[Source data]
▬▬▬

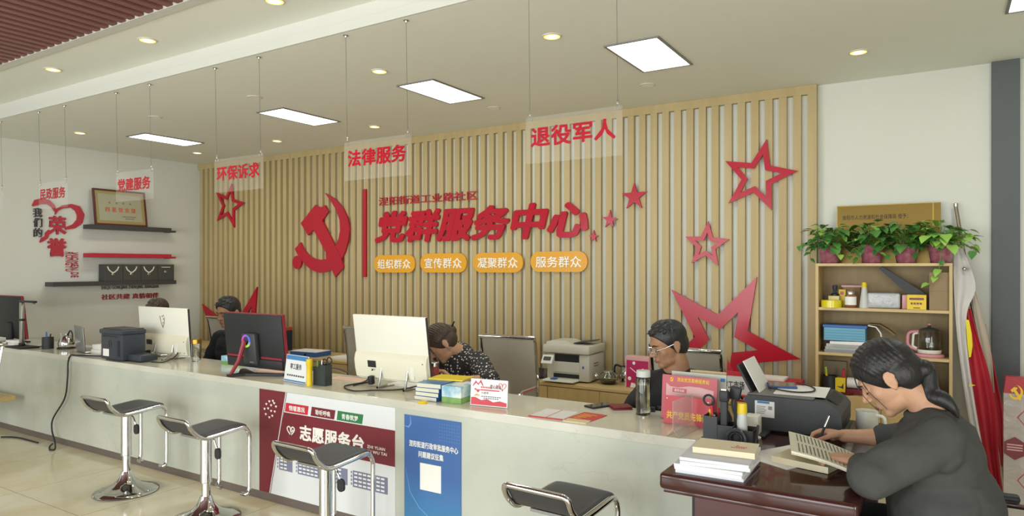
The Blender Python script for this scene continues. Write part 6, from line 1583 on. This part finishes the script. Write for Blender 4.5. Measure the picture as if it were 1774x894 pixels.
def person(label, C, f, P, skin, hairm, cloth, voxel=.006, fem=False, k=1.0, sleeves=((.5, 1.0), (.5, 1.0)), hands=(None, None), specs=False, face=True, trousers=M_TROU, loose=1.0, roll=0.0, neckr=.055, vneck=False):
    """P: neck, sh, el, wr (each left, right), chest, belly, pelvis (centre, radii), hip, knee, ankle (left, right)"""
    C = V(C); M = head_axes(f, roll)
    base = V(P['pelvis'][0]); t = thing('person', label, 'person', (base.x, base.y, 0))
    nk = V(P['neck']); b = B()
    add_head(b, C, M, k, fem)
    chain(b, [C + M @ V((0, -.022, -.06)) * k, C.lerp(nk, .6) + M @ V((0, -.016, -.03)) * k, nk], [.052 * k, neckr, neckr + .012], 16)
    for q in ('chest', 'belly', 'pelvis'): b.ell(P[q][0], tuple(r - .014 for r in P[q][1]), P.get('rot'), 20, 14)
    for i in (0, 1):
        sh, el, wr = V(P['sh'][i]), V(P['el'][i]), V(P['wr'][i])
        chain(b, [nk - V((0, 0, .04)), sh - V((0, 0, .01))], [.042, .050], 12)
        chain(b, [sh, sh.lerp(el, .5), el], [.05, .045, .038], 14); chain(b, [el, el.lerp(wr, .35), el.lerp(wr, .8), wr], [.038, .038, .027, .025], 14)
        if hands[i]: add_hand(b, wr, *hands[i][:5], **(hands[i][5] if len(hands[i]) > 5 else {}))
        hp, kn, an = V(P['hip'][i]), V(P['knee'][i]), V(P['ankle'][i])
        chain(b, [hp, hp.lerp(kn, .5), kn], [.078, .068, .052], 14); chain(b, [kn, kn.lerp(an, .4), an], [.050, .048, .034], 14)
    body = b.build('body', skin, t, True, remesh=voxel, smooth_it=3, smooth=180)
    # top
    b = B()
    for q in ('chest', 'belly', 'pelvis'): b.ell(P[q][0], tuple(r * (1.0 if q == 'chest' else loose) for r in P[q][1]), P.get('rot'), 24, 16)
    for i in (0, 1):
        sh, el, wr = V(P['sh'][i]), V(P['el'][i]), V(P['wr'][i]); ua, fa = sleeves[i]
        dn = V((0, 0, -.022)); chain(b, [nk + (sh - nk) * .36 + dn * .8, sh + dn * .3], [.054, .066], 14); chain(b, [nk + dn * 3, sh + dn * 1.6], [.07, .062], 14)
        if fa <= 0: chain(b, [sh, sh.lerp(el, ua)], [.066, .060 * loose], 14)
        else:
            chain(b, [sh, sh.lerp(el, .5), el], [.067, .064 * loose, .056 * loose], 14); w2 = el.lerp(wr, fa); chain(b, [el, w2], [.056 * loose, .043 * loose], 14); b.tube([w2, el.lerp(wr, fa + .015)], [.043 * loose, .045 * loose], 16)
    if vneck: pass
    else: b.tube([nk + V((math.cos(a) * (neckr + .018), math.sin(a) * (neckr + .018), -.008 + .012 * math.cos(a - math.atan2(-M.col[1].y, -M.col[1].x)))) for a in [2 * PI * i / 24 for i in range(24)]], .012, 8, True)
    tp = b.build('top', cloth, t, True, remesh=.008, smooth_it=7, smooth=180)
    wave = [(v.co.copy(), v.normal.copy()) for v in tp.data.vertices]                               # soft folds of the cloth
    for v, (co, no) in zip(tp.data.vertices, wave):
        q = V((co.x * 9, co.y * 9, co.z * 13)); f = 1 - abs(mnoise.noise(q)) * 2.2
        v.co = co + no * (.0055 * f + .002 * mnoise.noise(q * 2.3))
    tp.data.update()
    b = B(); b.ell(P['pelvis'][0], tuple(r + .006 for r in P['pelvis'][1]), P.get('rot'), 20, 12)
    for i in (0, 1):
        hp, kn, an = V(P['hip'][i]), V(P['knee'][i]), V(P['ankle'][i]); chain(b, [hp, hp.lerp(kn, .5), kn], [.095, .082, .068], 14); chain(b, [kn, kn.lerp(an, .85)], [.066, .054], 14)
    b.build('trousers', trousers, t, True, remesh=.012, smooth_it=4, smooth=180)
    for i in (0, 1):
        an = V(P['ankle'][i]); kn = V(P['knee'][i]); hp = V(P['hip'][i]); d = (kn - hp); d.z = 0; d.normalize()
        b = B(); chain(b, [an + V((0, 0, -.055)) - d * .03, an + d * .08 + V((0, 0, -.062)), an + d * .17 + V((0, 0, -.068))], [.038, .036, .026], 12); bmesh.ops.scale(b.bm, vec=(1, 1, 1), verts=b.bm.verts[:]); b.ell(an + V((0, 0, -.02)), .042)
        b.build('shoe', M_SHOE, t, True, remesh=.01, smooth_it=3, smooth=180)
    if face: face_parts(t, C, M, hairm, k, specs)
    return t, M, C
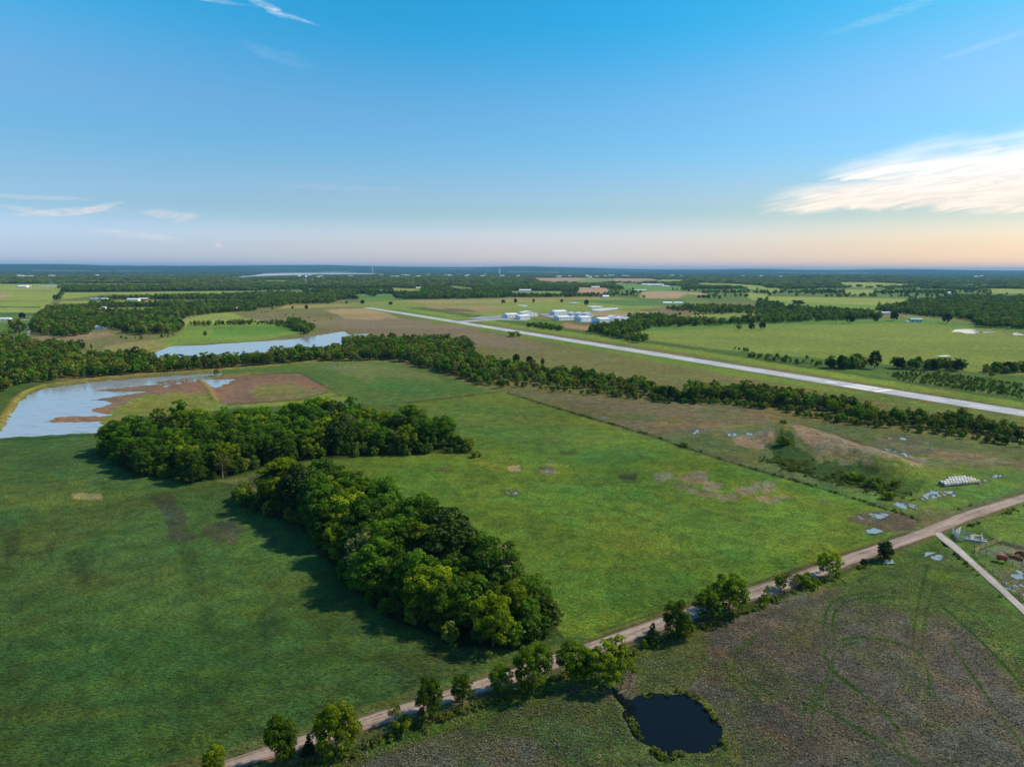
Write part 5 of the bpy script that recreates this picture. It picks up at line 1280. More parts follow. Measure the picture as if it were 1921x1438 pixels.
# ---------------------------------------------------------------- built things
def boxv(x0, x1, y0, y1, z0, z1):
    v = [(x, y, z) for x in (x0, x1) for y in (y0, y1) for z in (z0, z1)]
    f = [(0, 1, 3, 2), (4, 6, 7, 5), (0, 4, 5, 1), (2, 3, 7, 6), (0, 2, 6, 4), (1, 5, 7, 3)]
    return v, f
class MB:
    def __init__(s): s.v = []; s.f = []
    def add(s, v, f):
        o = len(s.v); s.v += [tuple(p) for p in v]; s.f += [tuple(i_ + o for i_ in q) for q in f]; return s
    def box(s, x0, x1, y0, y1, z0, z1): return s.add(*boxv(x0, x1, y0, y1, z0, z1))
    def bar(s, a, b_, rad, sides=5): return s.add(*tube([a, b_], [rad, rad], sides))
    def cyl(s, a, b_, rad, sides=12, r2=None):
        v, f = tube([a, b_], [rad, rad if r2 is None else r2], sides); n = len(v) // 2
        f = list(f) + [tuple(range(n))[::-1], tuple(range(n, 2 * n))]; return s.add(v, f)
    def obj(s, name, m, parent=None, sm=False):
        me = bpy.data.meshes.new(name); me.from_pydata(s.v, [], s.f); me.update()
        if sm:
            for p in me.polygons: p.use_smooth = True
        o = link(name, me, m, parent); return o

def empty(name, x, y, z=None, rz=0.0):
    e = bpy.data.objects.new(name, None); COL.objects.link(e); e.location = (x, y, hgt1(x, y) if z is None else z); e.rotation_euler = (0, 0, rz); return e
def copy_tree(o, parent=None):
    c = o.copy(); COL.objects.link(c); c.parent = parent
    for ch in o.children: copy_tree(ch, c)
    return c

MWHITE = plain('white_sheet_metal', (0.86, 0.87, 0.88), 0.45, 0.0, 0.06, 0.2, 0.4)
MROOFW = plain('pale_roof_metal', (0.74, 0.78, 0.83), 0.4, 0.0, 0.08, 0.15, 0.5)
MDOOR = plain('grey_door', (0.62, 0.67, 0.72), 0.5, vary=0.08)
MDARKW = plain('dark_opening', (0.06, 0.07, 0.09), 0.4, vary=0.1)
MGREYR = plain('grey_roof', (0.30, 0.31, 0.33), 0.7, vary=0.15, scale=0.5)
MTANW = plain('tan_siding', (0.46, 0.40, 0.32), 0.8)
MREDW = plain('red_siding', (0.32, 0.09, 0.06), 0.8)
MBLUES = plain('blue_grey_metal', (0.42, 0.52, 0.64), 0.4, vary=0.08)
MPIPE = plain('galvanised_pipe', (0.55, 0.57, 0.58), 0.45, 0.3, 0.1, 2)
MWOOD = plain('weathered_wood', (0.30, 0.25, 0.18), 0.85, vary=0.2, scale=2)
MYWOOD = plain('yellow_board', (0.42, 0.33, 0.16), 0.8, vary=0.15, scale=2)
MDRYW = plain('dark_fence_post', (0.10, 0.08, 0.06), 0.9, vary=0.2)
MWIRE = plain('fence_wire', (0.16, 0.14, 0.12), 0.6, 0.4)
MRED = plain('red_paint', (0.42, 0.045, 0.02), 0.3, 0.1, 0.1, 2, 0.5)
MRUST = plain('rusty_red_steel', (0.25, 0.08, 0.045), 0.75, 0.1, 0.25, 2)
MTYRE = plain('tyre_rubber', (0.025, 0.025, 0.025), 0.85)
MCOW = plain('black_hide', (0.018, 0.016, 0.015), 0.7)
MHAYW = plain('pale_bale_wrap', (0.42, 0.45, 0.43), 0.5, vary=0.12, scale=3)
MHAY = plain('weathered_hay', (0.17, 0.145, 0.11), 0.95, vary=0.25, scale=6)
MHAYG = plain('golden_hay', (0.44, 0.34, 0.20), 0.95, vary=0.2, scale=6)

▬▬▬

» WRITTEN TASK
Transcribe the lines beginning at the one that contains "Write part 5" and ending at the one that contains "o = link(name, me, m, parent);", with nothing added or left out.

» RESULT FOR THIS EXERCISE
Write part 5 of the bpy script that recreates this picture. It picks up at line 1280. More parts follow. Measure the picture as if it were 1921x1438 pixels.
# ---------------------------------------------------------------- built things
def boxv(x0, x1, y0, y1, z0, z1):
    v = [(x, y, z) for x in (x0, x1) for y in (y0, y1) for z in (z0, z1)]
    f = [(0, 1, 3, 2), (4, 6, 7, 5), (0, 4, 5, 1), (2, 3, 7, 6), (0, 2, 6, 4), (1, 5, 7, 3)]
    return v, f
class MB:
    def __init__(s): s.v = []; s.f = []
    def add(s, v, f):
        o = len(s.v); s.v += [tuple(p) for p in v]; s.f += [tuple(i_ + o for i_ in q) for q in f]; return s
    def box(s, x0, x1, y0, y1, z0, z1): return s.add(*boxv(x0, x1, y0, y1, z0, z1))
    def bar(s, a, b_, rad, sides=5): return s.add(*tube([a, b_], [rad, rad], sides))
    def cyl(s, a, b_, rad, sides=12, r2=None):
        v, f = tube([a, b_], [rad, rad if r2 is None else r2], sides); n = len(v) // 2
        f = list(f) + [tuple(range(n))[::-1], tuple(range(n, 2 * n))]; return s.add(v, f)
    def obj(s, name, m, parent=None, sm=False):
        me = bpy.data.meshes.new(name); me.from_pydata(s.v, [], s.f); me.update()
        if sm:
            for p in me.polygons: p.use_smooth = True
        o = link(name, me, m, parent); return o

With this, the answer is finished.